Safety awareness campaign to reduce loss of life

Praying for safer festive season roads

National prayer day for road safety at Klipvalley Road in Soweto.
National prayer day for road safety at Klipvalley Road in Soweto.
Image: ANTONIO MUCHAVE

With the festive season fast approaching, stakeholders used yesterday’s national prayer day for road safety to call for adherence to road rules to minimise deaths.

Officials from the Johannesburg Metro Police Department (JMPD), Road Traffic Infringement Agency (RTIA) and interfaith leaders led prayers across the country.

In Gauteng, the prayer, which was also to remember victims of road crashes, was held at Klipvalley Road, better known as “Killer Road”, in Orlando, Soweto, just behind Orlando Stadium. The road is among the accident hotspots of SA.

At least 14,000 people die on SA roads every year. This means 38 people die in crashes every day.

RTIA interfaith administrator Lefa Molise said they had begun educating road users about safety as the festive period approached.

“We are interested in educating our communities. That’s why we have started now. We are continuing to empower our people with education that when you are on the roads we must be able to share the road and change the behaviour in terms of destructive driving. We are calling on our people to be very careful.”

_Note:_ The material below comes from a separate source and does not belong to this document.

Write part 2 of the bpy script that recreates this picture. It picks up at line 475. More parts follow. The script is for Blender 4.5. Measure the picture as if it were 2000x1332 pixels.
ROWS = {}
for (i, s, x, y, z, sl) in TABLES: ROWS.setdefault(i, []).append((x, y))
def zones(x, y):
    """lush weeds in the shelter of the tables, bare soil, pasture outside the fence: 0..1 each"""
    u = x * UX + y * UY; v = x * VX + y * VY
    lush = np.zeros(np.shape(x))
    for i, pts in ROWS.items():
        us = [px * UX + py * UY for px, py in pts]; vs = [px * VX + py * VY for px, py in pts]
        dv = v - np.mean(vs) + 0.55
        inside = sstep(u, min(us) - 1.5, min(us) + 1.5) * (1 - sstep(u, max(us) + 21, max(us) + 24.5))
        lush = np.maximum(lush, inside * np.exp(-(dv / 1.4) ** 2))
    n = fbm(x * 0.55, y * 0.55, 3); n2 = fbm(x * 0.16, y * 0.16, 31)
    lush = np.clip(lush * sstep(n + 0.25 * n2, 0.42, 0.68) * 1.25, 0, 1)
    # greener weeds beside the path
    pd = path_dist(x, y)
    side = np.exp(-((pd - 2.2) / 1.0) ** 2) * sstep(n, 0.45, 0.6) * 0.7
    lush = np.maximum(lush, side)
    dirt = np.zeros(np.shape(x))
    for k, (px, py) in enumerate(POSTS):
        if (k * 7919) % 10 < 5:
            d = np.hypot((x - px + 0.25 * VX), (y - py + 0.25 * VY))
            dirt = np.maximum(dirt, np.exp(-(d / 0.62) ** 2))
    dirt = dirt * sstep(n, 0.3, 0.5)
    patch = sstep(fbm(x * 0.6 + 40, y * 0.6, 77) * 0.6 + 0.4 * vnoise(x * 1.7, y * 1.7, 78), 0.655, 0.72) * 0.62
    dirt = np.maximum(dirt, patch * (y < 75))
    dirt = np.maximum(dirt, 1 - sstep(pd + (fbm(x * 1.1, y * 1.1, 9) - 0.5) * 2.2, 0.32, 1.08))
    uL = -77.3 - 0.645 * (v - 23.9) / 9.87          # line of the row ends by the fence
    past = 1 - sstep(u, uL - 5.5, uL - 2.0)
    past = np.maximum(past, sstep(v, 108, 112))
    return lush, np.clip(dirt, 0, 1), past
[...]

Molise said more lives are lost on the roads during the festive season, and this year they wanted to see that change.

“ We want to count less and lesser numbers of people [who die on the roads] as possible,” he said. 

Molise said RTIA’s sister agencies like the Road Traffic Management Corporation would help them identify accident hotspots throughout the country so that they could take their road safety education there.

Other events were held in the Free State, KwaZulu-Natal, Limpopo and Mpumalanga.

JMPD spokesperson Xolani Fihla said they wanted to reduce road fatalities over the festive season.

“As we are heading into the festive season we find that there is a lot of carnage on the roads, so we want to stop that because it is a real concern. We don’t want to keep losing our brothers, mothers, sisters and fathers due to accidents that can be avoided. We are here on the roads and we will continue enforcing [the law],” Fihla said.

“Our officers are constantly on the road. What we are going to do is have more operational plans because in the city of Joburg, when it comes to festive season operations, it is not only done through the JMPD but all the departments within public safety.”